Ne pas être sourd à l’aveugle
On pense ce qu’on veut des dégustations comparatives à l’aveugle, mais elles ont le double et insurpassable avantage de hiérarchiser loyalement les vins d’un même millésime et d’une même appellation, tout en permettant de révéler de nouveaux talents. Ce fut le cas pour la seconde année consécutive à Châteauneuf-du-Pape où tous les échantillons de 2012 et 2011 du Mas Saint-Louis ont montré une étonnante élégance et constance de style.
Une résurrection
Tout le monde avait oublié le vieux Mas, et même l’encyclopédique Harry Karis dans son indispensable somme sur les vignobles de l’appellation ne trouve rien à dire de précis. Pourtant, Louis Geniest, propriétaire du cru en 1936 lors de la création de l’AOC était une figure très connue localement et un ami proche du légendaire Baron Le Roy.

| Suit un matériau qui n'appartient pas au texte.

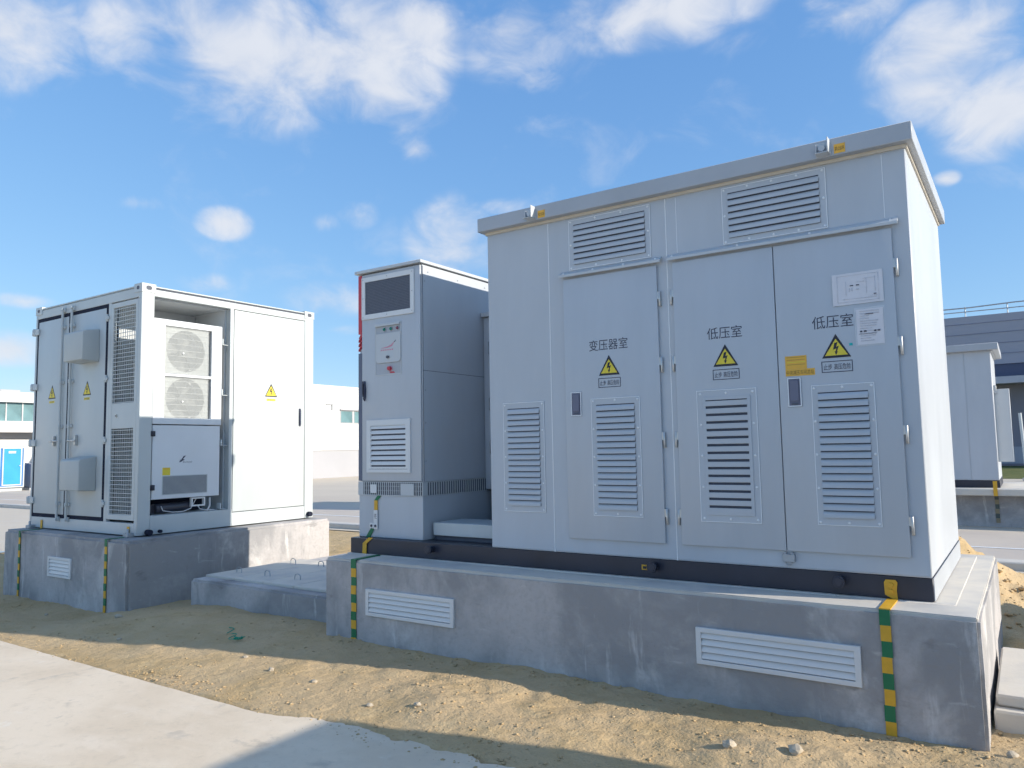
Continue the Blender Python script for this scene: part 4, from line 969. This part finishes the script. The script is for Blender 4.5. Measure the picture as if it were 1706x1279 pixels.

Il avait constitué un confortable vignoble d’une trentaine d’hectares tout au sud, en grande partie sur la commune de Sorgues (lieu-dit Crousroute), autour d’un vieux mas qui sert de cave d’élevage. La vinification se fait au cœur du bourg de Châteauneuf, près de la Maison des vignerons, avec une petite boutique de vente. La propriétaire ne présentait jamais ses vins, mais l’arrivée d’un neveu et le dynamisme d’un jeune chef-adjoint de culture l’ont fait changer d’avis. Tant mieux.
David au pays des Goliath
La dégustation des 2012 et 2011 du domaine sera pour beaucoup une révélation surtout si leur palais a été éduqué par les finesses de Château Rayas. Le grand type classique d’un châteauneuf brille par la puissance et la chaleur de la matière et par des arômes puissants de cuir, de laurier, de truffe et d’épices. Mais ici, le grenache se fait pinot et développe des arômes de rose, de pivoine, de violette et de griotte, ce qui donne le sentiment que le vin contient beaucoup plus de syrah que les 10 % de la réalité, la délicatesse merveilleuse de sa texture sont à mettre au compte du caractère sablo-graveleux des sols de son secteur, souvent sous-estimé par les connaisseurs locaux, mais idéal pour une maturité équilibrée du raisin, avec l’aide, parfaitement légale dans l’appellation, d’une intelligente irrigation les étés trop secs. Il faut aussi féliciter les élaborateurs qui savent parfaitement doser les extractions et affiner le vin à l’élevage, ainsi que leur conseiller œnologique, le trop timide et discret Serge Mouriesse. Le vin risque assez vite de devenir culte. Qu’on en profite.